U.S. gunboats, sinking of ships rankle Ecuadoreans
By BRUCE FINLEY, THE DENVER POST; December 20, 2004

  MANTA, Ecuador -- American counterterrorism officials have set up a high-seas gantlet deploying Coast Guard cutters off Latin American coasts and arresting foreign nationals trying to leave their own countries.
  Off the coast of Ecuador alone, Coast Guard crews have blocked at least 37 boats and detained more than 4,575 suspected illegal migrants during the past four years, records show. During the past two years, they have sunk a dozen emptied migrant boats that they deemed "unseaworthy" -- setting them ablaze and firing their .50-caliber machine guns into them.
  The interdiction effort fits into a new worldwide strategy that Department of Homeland Security officials describe as "pushing our borders out." Enforcing U.S. laws abroad is crucial, they contend, to control illegal immigration, estimated at 500,000 people a year, and close security gaps terrorists could exploit.
  "The president has authority to secure the borders of the United States," said Lt. Cmdr. Brad Kieserman, operations legal chief at Coast Guard headquarters in Washington.
  That means not only off Ecuador but "anywhere in the world," Kieserman said. Coast Guard and Navy ships will "go to the source of transnational crime and interdict it before it gets to the United States," he said.
  U.S. foreign-policy experts warn that effective world policing means balancing benefits with backlash. A new bitterness pulses through the streets of this Ecuadorean port city, where centuries-old fishing culture fuses with the business of smuggling people north.
  Coast Guard commanders "at least should have brought my boat back here and put it in the hands of Ecuadorean authorities," said Segundo Moreiro-Vegos, 41, owner of the 70-foot Diego Armando, which was sunk Feb. 22. He said he didn't know when he rented it for fishing that smugglers would cram on 103 migrants.
  The United States sinks boats "to show the power they have to stop migrants, to show the other fishermen not to (get involved). ... They board with machine guns, put everyone on the floor, tie hands," Moreiro-Vegos said.
  "Before, I was feeling good about American people being down here. Now, I don't want to see them. We suffer so much because of these people," he added.
  Some analysts see this as contemporary gunboat diplomacy. If foreign armed forces stopped U.S. boats in this way, "we'd call it an act of war," said John Pike, director of the centrist Washington think tank Global Security. "There is no world government to enforce international law.
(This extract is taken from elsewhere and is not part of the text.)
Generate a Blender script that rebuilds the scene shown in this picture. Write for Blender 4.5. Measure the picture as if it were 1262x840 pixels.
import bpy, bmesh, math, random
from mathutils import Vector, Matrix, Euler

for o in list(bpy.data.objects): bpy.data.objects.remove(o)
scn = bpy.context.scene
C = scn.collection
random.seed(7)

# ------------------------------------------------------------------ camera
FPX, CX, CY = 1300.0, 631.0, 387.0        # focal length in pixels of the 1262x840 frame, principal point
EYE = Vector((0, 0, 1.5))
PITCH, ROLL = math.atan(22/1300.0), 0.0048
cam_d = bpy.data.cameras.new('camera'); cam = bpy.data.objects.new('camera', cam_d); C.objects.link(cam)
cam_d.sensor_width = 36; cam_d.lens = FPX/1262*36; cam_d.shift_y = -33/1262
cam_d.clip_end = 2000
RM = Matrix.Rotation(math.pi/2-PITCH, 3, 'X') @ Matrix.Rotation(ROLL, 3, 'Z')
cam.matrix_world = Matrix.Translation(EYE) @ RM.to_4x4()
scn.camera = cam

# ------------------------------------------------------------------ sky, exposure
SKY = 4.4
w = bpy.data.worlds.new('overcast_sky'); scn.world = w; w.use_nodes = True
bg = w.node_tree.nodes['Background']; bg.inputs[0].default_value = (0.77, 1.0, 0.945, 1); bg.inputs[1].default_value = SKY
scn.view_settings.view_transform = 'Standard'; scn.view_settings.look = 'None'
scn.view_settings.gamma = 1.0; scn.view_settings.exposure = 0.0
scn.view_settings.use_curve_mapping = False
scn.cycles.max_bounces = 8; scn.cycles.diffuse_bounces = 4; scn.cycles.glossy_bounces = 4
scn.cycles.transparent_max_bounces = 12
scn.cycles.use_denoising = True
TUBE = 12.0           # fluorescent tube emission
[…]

It's always been the case that the strong do what they can, and the weak do what they must."
  Others say U.S. officials are pushing too far, straining the already-thin good will and support that the United States needs to fight terrorism, the illegal spread of weapons and other threats.
  "To have U.S. ships off the coast of Ecuador sinking boats is not the best public relations for the United States," said Robert Leiken, director of immigration and security studies at the bipartisan Nixon Center think tank in Washington.
  If stopping illegal immigration is the goal, cracking down on U.S. employers who hire illegal workers would be far more effective, Leiken said.
  "Basically, we have one continent which is so far not penetrated by Islam; there's very little Muslim radicalism in Latin America," he said. "I'd think we'd want these people on our side.
  "We're going to need people from Ecuador, El Salvador and other countries. To have anti-Americanism whipped up for what seem to be extraneous, unnecessary reasons ... I'm not so sure this is the way to be aggressive.
  "As long as we aren't willing to close our own internal border by pursuing interior enforcement, how can we go out into other countries?"
  U.S. courts have affirmed a right to enforce U.S. laws abroad if crimes affect the United States.
Neither the United States nor Ecuador has signed the U.N. Convention on the Law of the Sea that would provide a forum for hashing out disputes.